Item 5.02 Departure of Directors or Certain Officers; Election of Directors;
Appointment of Certain Officers; Compensatory Arrangements of Certain
Officers.
The information set forth in Item 2.01 above is incorporated into this Item 5.02
by reference.
In connection with the consummation of the Merger, as of the Effective Time,
David Bairrington, Mark A. Haney, C. Douglas Johnson and Joseph W. O'Toole
stepped down from their respective roles as members of the Board of Directors of
the General Partner (the "GP Board"). The decision of each of Messrs.

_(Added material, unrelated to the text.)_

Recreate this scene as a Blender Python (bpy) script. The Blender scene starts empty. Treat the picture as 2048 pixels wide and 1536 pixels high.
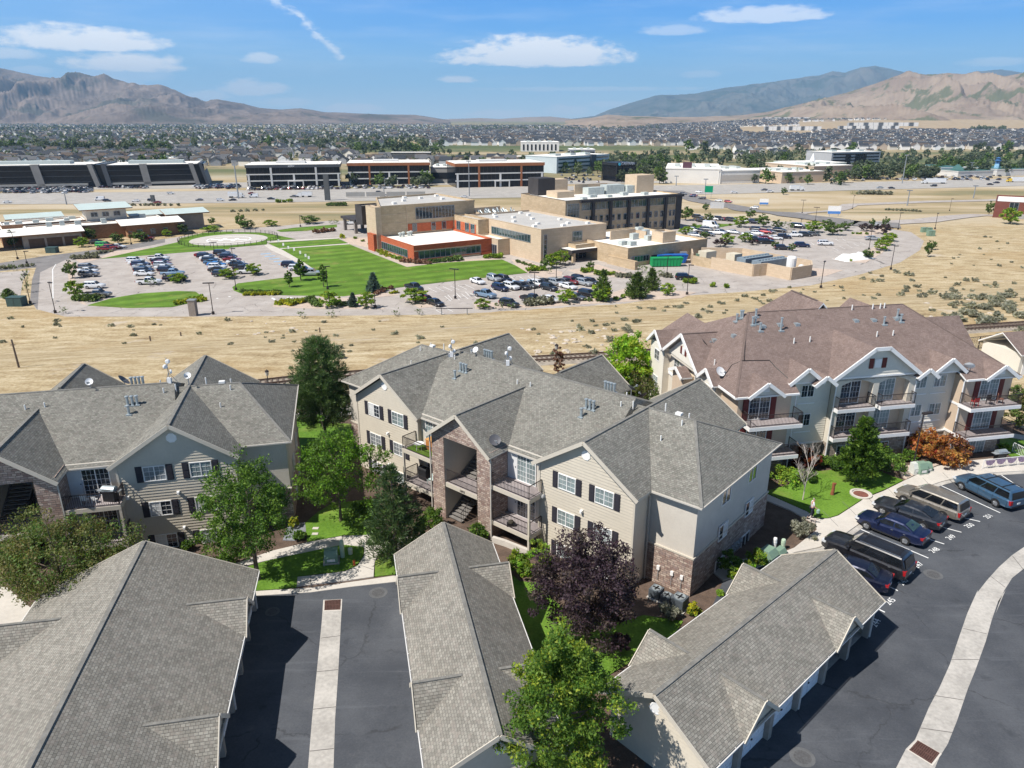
import bpy,bmesh,math,random
import numpy as np
from mathutils import Vector,Matrix
S=bpy.context.scene
COL=S.collection
R=math.radians
sin,cos=math.sin,math.cos
# camera
CH,F,HV=29.0,1465.0,235.0
PT=math.atan((768-HV)/F)
cam_d=bpy.data.cameras.new("camera")
cam=bpy.data.objects.new("camera",cam_d)
COL.objects.link(cam)
cam.location=(0,0,CH)
cam.rotation_euler=(R(90)-PT,0,0)
cam_d.sensor_fit='HORIZONTAL'
cam_d.sensor_width=36
cam_d.lens=36*F/2048
cam_d.clip_start=.5
cam_d.clip_end=90000
S.camera=cam
# sky, sun, exposure
SUN_EL,SUN_AZ=53.0,240.0
W=bpy.data.worlds.new("World")
S.world=W
W.use_nodes=True
sun_d=bpy.data.lights.new("sun",'SUN')
sun_d.energy=4.9
sun_d.angle=R(.5)
sun_d.color=(1,.955,.89)
sun=bpy.data.objects.new("sun",sun_d)
COL.objects.link(sun)
sd=Vector((sin(R(SUN_AZ))*cos(R(SUN_EL)),cos(R(SUN_AZ))*cos(R(SUN_EL)),sin(R(SUN_EL))))
sun.rotation_euler=sd.to_track_quat('Z','Y').to_euler()
sun.location=sd*300
S.view_settings.view_transform='Standard'
S.view_settings.look='None'
EXPO,SKY=.45,.05
S.view_settings.exposure=EXPO
S.view_settings.gamma=1
S.cycles.max_bounces=6
S.cycles.diffuse_bounces=3
S.cycles.glossy_bounces=3
S.cycles.transparent_max_bounces=6
S.cycles.volume_bounces=0
S.cycles.sample_clamp_indirect=4
class NT:
 """tiny node tree builder"""
 def __init__(s,tree):s.t=tree;s.n=tree.nodes;s.l=tree.links
 def new(s,typ,**kw):
  n=s.n.new(typ)
  for k,v in kw.items():setattr(n,k,v)
  return n
 def put(s,sock,v):
  if hasattr(v,'is_output')or isinstance(v,bpy.types.NodeSocket):s.l.new(v,sock)
  elif isinstance(v,(tuple,list))and len(v)==3 and sock.type=='RGBA':sock.default_value=(*v,1)
  else:sock.default_value=v
 def math(s,op,a,b=0.,c=None,clamp=False):
  n=s.new('ShaderNodeMath',operation=op,use_clamp=clamp)
  s.put(n.inputs[0],a);s.put(n.inputs[1],b)
  if c is not None:s.put(n.inputs[2],c)
  return n.outputs[0]
 def mix(s,fac,a,b,mode='MIX'):
  n=s.new('ShaderNodeMix',data_type='RGBA',blend_type=mode)
  s.put(n.inputs[0],fac);s.put(n.inputs[6],a);s.put(n.inputs[7],b)
  return n.outputs[2]
 def noise(s,vec,scale,detail=3.,rough=.55,out=0):
  n=s.new('ShaderNodeTexNoise')
  if vec is not None:s.l.new(vec,n.inputs['Vector'])
  n.inputs['Scale'].default_value=scale;n.inputs['Detail'].default_value=detail
  n.inputs['Roughness'].default_value=rough
  return n.outputs[out]
 def ramp(s,fac,stops):
  n=s.new('ShaderNodeValToRGB');e=n.color_ramp.elements
  while len(e)<len(stops):e.new(.5)
  for k,(p,c)in enumerate(stops):
   e[k].position=p;e[k].color=(*c,1)if len(c)==3 else c
  s.put(n.inputs[0],fac);return n.outputs[0]
 def step(s,x,a,b):
  n=s.new('ShaderNodeMapRange',interpolation_type='SMOOTHSTEP')
  s.put(n.inputs[0],x);n.inputs[1].default_value=a;n.inputs[2].default_value=b
  return n.outputs[0]
 def scale(s,vec,sx,sy,sz):
  n=s.new('ShaderNodeMapping');s.l.new(vec,n.inputs[0]);n.inputs['Scale'].default_value=(sx,sy,sz)
  return n.outputs[0]
def world_sky():
 t=NT(W.node_tree);t.n.clear()
 out=t.new('ShaderNodeOutputWorld');bg=t.new('ShaderNodeBackground')
 sky=t.new('ShaderNodeTexSky',sky_type='NISHITA',sun_disc=False)
 sky.sun_elevation=R(SUN_EL);sky.sun_rotation=R(SUN_AZ)
 sky.altitude=1400;sky.air_density=1.0;sky.dust_density=.35;sky.ozone_density=2.2
 tc=t.new('ShaderNodeTexCoord');sp=t.new('ShaderNodeSeparateXYZ')
 t.l.new(tc.outputs['Generated'],sp.inputs[0])
 X,Y,Z=sp.outputs
 az=t.math('ARCTAN2',X,Y);el=t.math('ARCSINE',Z)
 cmb=t.new('ShaderNodeCombineXYZ')
 t.l.new(az,cmb.inputs[0]);t.l.new(t.math('MULTIPLY',el,2.6),cmb.inputs[1])
 n1=t.noise(cmb.outputs[0],38,8,.64)
 n2=t.noise(cmb.outputs[0],7,4,.6)
 nn=t.math('ADD',t.math('MULTIPLY',t.math('SUBTRACT',n1,.5),2.3),t.math('MULTIPLY',t.math('SUBTRACT',n2,.5),1.5))
 clouds=[(-0.4975,0.0753,0.1047,0.0232,0.0082,1.05),(-0.4459,0.0547,0.0794,0.0164,0.0077,1.0),(-0.5597,0.063,0.0381,0.0082,0.0055,0.6),(0.035,0.0675,0.1399,0.0325,0.0096,1.15),(-0.0687,0.0443,0.0317,0.0061,0.0041,0.9),(0.3014,0.1104,0.0889,0.0157,0.0071,0.62),(0.1958,0.0982,0.0508,0.0096,0.0061,0.4),(-0.3053,0.0655,0.0286,0.0082,0.0061,0.65),(-0.3178,0.0311,0.0476,0.015,0.0075,0.8),(-0.372,0.0239,0.0317,0.0096,0.0061,0.6),(-0.2787,0.0173,0.0381,0.0068,0.0055,0.45),(-0.2042,0.01,0.0476,0.0082,0.0061,0.75),(-0.4801,0.0363,0.0571,0.0109,0.0061,0.55),(-0.4539,0.0426,0.0698,0.0109,0.0055,0.4),(-0.009,0.0042,0.0571,0.0068,0.0055,0.7),(0.0677,0.0078,0.0381,0.0096,0.0061,0.6),(0.1244,0.0149,0.0381,0.0068,0.0041,0.45),(0.2325,0.0489,0.0317,0.0068,0.0048,0.35),(0.5418,0.0554,0.0381,0.0068,0.0048,0.35),(0.0922,0.0338,0.1651,0.0034,0.0034,0.4),(-0.5446,0.0479,0.0254,0.0055,0.0041,0.4)]
 tot=None
 for a,e,w,up,dn,th in clouds:
  dx=t.math('DIVIDE',t.math('SUBTRACT',az,a),w)
  de=t.math('SUBTRACT',el,e)
  dy=t.math('MAXIMUM',t.math('DIVIDE',de,up),t.math('DIVIDE',de,-dn))
  r2=t.math('ADD',t.math('MULTIPLY',dx,dx),t.math('MULTIPLY',dy,dy))
  v=t.math('ADD',t.math('SUBTRACT',1.12,r2),t.math('MULTIPLY',nn,.85))
  m=t.math('MULTIPLY',t.step(v,.12,.95),th,clamp=True)
  tot=m if tot is None else t.math('MAXIMUM',tot,m)
 pts=[(-0.2922,0.1324),(-0.2546,0.1139),(-0.2417,0.0983),(-0.2254,0.0835),(-0.2105,0.0705)]
 for(a0,e0),(a1,e1)in zip(pts,pts[1:]):
  da,de_=a1-a0,e1-e0;L=da*da+de_*de_
  h=t.math('ADD',t.math('MULTIPLY',t.math('SUBTRACT',az,a0),da/L),t.math('MULTIPLY',t.math('SUBTRACT',el,e0),de_/L),clamp=True)
  qx=t.math('SUBTRACT',t.math('SUBTRACT',az,a0),t.math('MULTIPLY',h,da))
  qy=t.math('SUBTRACT',t.math('SUBTRACT',el,e0),t.math('MULTIPLY',h,de_))
  d=t.math('SQRT',t.math('ADD',t.math('MULTIPLY',qx,qx),t.math('MULTIPLY',qy,qy)))
  v=t.math('SUBTRACT',t.math('ADD',1,t.math('MULTIPLY',nn,1.6)),t.math('DIVIDE',d,.0075))
  tot=t.math('MAXIMUM',tot,t.math('MULTIPLY',t.step(v,0,1.1),.62))
 cz=t.new('ShaderNodeCombineXYZ');t.l.new(az,cz.inputs[0]);t.l.new(t.math('MULTIPLY',el,9),cz.inputs[1])
 veil=t.math('MULTIPLY',t.step(t.noise(cz.outputs[0],4.5,6,.6),.42,.8),.20)
 tot=t.math('MAXIMUM',tot,veil)
 hs=t.new('ShaderNodeHueSaturation');hs.inputs['Saturation'].default_value=1.1;hs.inputs['Value'].default_value=.85
 t.l.new(sky.outputs[0],hs.inputs['Color'])
 K=1/(SKY*2**EXPO)
 low=t.ramp(t.math('DIVIDE',el,.4),[(0.,(.78,.95,1.0)),(.10,(.38,.74,1.0)),(.25,(.105,.43,.96)),(.44,(.035,.27,.85)),(.8,(.04,.23,.74))])
 low=t.mix(t.math('MULTIPLY',t.step(az,.05,-.6),.26),low,(.50,.75,1.0))
 low=t.mix(1,low,(K*1.12,K*1.12,K*1.12),'MULTIPLY')
 col=t.mix(t.step(el,.2,.42),low,hs.outputs[0])
 cz2=t.mix(1,t.mix(t.step(el,.0,.07),(1.0,1.06,1.12),(1.32,1.32,1.32)),(K,K,K),'MULTIPLY')
 colr=t.mix(tot,col,cz2)
 t.l.new(colr,bg.inputs[0]);bg.inputs[1].default_value=SKY
 t.l.new(bg.outputs[0],out.inputs[0])
world_sky()
# the lie of the land
def sst(a,b,x):
 t=min(1,max(0,(x-a)/(b-a)));return t*t*(3-2*t)
def terr(x,y):
 s=.97*y-.24*x
 h=-9*sst(91,146,s)-11*sst(290,440,y)
 if y>1200:
  h+=sst(.08,.5,math.atan2(x,y))*95*sst(1500,6000,y)-2*sst(1200,3000,y)
 return h
CP,SP=cos(PT),sin(PT)
def ray(u,v):
 y=(768-v)/F;return((u-1024)/F,CP+y*SP,-SP+y*CP)
def G(u,v,z=None):
 """survey point: where the sight line of a photo pixel meets the ground (or the level z)"""
 r=ray(u,v)
 if z is not None:
  t=(z-CH)/r[2];return Vector((r[0]*t,r[1]*t,z))
 if r[2]>-1e-4:r=(r[0],r[1],-1e-4)
 f=lambda t:CH+r[2]*t-terr(r[0]*t,r[1]*t)
 a=b=10.
 while f(b)>0 and b<40000:a=b;b*=1.03
 for _ in range(32):
  m=(a+b)/2
  if f(m)>0:a=m
  else:b=m
 return Vector((r[0]*b,r[1]*b,terr(r[0]*b,r[1]*b)))
def proj(p):
 x,y,z=p[0],p[1],p[2]-CH
 d=y*CP-z*SP;return(1024+F*x/d,768-F*(y*SP+z*CP)/d)
def hgt(base,vt):
 r=ray(0,vt);return CH+base[1]*r[2]/r[1]-base[2]
def zm(ox,oy,s):return lambda x,y:(ox+x/s,oy+y/s)
q1=zm(0,640,2.926);q2=zm(560,640,3.413);q3=zm(1000,640,3.413);q4=zm(1260,580,2.599)
q5=zm(0,1000,2.866);q6=zm(440,1000,2.866);q7=zm(950,960,2.667);q8=zm(1500,920,3.737)
q9=zm(1580,1180,4.314)
h1=zm(0,300,3.938);h2=zm(460,300,3.938);h3=zm(880,300,3.938);h4=zm(1300,280,2.738)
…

Bairrington, Haney, Johnson and O'Toole to step down as a member of the GP Board
was not the result of any disagreement with the General Partner or the
Partnership on any matter relating to the operations, policies or practices of
the General Partner or the Partnership.
Item 9.01 Financial Statements and Exhibits.
(d) Exhibits
Exhibit
Number Description of the Exhibit
2.1* Agreement and Plan of Merger, dated as of October 26, 2021, by and
among Phillips 66, Phillips 66 Company, Phillips 66 Project
Development Inc., Phoenix Sub LLC, Phillips 66 Partners LP, and
Phillips 66 Partners GP LLC (filed as Exhibit 2.1 to the Registrant's
Current Report on Form 8-K filed October 27, 2021 and incorporated
herein by reference).
104 Cover Page Interactive Data File (embedded within the Inline XBRL
document).
* The schedules have been omitted pursuant to Item 601(b)(2) of Regulation S-K
and will be provided to the Securities and Exchange Commission upon request.